* DATASET EXTRACT
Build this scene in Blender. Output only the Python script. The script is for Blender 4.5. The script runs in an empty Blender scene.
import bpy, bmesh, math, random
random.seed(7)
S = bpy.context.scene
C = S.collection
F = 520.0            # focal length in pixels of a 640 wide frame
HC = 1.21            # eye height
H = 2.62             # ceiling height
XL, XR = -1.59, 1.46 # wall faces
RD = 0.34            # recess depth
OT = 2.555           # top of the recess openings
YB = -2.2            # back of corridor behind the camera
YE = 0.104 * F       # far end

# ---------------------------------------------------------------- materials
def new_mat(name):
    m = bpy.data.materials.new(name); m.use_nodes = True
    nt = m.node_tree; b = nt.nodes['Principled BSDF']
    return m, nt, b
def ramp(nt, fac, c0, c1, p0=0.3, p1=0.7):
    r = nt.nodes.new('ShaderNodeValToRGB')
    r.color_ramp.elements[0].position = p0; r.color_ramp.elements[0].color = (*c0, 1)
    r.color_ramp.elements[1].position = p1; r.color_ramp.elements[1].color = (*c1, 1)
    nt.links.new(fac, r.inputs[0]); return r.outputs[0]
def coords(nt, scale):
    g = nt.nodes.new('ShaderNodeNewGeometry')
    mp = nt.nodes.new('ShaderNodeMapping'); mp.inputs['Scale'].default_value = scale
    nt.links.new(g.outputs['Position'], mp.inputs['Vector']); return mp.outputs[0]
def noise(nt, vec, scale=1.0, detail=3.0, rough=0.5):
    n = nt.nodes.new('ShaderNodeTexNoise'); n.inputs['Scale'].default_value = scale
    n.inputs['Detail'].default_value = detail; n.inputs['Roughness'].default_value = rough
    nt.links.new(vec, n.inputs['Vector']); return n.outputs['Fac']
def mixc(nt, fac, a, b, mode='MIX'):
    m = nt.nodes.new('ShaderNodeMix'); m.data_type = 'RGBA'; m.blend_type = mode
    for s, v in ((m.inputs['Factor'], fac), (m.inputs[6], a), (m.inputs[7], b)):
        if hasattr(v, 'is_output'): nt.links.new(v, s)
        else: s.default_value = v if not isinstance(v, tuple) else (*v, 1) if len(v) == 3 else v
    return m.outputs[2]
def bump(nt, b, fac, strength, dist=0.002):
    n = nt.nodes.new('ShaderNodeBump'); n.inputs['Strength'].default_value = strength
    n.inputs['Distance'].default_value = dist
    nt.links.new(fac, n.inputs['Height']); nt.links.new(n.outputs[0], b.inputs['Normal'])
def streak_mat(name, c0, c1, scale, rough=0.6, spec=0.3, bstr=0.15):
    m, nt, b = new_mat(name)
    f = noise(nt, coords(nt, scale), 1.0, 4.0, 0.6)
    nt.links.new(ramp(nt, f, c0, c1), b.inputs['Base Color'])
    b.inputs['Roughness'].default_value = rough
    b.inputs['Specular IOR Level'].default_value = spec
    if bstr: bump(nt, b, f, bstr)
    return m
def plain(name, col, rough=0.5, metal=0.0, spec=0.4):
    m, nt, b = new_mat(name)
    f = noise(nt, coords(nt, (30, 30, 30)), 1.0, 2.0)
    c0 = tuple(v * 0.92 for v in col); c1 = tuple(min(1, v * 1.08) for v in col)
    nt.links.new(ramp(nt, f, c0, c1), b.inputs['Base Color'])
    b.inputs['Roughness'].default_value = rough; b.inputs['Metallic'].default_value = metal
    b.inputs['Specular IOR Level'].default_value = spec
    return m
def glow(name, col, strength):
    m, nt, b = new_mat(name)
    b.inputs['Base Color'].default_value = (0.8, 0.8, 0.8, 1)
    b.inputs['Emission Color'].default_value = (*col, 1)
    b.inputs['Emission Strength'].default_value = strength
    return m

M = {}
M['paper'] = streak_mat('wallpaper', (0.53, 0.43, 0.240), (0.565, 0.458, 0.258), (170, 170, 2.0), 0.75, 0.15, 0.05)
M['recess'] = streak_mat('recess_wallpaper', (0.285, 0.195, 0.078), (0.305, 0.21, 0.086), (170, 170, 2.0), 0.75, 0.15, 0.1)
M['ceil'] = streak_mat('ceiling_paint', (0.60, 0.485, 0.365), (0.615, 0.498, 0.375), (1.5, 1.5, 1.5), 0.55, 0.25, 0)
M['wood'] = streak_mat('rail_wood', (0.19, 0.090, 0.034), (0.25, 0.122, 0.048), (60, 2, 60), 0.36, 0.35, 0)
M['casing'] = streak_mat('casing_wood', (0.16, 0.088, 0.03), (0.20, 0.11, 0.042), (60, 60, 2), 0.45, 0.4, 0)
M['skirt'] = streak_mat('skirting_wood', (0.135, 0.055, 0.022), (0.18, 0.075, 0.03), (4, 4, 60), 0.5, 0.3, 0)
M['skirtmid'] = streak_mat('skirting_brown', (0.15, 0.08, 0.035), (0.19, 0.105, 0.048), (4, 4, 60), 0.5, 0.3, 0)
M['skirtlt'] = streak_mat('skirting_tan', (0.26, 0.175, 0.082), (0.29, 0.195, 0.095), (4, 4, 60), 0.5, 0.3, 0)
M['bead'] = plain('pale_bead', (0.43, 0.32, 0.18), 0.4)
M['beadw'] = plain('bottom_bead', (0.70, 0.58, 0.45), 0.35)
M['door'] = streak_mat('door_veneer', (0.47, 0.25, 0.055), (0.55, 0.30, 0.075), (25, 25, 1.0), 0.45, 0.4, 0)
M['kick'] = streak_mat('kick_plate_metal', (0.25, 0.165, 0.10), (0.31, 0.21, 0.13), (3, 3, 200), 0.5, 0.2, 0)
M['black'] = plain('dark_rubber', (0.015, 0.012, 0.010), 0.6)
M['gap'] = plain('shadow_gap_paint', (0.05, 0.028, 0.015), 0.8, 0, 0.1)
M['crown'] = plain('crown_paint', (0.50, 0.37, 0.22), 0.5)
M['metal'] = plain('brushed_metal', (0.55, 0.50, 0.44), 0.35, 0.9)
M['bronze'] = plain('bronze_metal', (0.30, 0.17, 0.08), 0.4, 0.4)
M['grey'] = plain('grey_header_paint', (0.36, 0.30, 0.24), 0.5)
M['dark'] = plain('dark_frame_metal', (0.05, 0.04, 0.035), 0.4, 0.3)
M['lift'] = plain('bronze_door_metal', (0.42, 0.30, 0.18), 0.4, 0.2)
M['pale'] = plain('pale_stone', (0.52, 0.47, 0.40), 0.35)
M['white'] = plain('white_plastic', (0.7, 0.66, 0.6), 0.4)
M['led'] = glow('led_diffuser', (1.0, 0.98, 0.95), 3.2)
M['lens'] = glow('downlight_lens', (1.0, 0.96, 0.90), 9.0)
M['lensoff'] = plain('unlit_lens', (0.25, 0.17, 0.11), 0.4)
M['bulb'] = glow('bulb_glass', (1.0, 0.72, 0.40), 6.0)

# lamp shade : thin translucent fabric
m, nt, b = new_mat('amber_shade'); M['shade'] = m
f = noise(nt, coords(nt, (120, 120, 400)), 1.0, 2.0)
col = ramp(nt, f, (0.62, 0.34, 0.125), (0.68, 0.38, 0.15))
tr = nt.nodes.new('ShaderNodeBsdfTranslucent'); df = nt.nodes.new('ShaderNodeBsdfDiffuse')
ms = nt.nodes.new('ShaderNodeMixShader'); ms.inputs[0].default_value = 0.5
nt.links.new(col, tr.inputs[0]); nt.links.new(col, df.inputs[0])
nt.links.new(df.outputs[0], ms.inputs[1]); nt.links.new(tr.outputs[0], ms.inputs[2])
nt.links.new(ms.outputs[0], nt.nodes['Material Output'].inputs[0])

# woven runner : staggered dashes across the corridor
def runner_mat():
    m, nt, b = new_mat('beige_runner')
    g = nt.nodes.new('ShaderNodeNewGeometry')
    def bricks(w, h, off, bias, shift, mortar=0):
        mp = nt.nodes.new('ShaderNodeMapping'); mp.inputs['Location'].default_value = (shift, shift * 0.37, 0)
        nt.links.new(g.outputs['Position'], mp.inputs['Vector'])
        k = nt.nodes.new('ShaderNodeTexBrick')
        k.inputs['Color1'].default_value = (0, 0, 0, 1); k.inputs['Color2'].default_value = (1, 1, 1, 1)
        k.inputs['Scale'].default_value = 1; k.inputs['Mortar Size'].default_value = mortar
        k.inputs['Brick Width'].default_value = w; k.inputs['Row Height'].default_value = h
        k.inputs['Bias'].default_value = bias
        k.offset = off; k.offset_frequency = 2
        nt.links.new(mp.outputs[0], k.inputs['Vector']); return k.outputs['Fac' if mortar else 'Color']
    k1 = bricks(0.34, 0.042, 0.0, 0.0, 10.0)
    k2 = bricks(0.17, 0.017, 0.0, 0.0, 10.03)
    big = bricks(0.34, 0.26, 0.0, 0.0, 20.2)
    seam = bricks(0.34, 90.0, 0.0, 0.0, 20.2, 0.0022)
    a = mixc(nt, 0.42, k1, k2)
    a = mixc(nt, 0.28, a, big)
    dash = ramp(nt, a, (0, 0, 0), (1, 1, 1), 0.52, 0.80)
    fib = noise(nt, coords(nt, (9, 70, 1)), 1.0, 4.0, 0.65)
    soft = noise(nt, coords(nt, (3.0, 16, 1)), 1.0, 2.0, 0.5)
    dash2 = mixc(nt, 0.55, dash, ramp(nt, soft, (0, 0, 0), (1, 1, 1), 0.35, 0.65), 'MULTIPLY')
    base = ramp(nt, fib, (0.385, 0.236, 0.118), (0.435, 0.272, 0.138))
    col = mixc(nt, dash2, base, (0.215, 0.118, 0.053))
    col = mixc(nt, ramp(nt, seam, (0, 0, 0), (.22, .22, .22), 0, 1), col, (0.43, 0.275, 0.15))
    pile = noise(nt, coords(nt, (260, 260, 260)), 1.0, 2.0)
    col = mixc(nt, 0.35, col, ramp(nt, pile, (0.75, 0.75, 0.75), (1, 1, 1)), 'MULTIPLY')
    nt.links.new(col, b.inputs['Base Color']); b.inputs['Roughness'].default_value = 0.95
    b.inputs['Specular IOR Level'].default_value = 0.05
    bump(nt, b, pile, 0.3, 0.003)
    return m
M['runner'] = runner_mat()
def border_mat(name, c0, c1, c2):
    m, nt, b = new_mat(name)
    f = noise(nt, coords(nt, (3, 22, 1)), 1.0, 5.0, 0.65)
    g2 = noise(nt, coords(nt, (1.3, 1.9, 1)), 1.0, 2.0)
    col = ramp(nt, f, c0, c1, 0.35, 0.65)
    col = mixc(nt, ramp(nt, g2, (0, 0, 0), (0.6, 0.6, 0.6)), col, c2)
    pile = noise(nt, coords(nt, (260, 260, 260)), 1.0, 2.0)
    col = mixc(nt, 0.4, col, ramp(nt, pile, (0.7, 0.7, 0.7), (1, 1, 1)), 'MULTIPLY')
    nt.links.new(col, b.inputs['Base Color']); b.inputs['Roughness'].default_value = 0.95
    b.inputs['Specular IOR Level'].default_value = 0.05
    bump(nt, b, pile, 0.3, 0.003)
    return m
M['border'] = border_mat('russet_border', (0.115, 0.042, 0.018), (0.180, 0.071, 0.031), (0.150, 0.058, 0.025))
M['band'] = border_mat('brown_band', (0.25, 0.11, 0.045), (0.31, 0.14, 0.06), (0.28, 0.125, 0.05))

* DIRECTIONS
Reproduce exactly, please, only the lines from the start of the data above to the line that contains "YE = 0.104 *", with both ends kept.

* OUTPUT OF THE EXERCISE
Build this scene in Blender. Output only the Python script. The script is for Blender 4.5. The script runs in an empty Blender scene.
import bpy, bmesh, math, random
random.seed(7)
S = bpy.context.scene
C = S.collection
F = 520.0            # focal length in pixels of a 640 wide frame
HC = 1.21            # eye height
H = 2.62             # ceiling height
XL, XR = -1.59, 1.46 # wall faces
RD = 0.34            # recess depth
OT = 2.555           # top of the recess openings
YB = -2.2            # back of corridor behind the camera
YE = 0.104 * F       # far end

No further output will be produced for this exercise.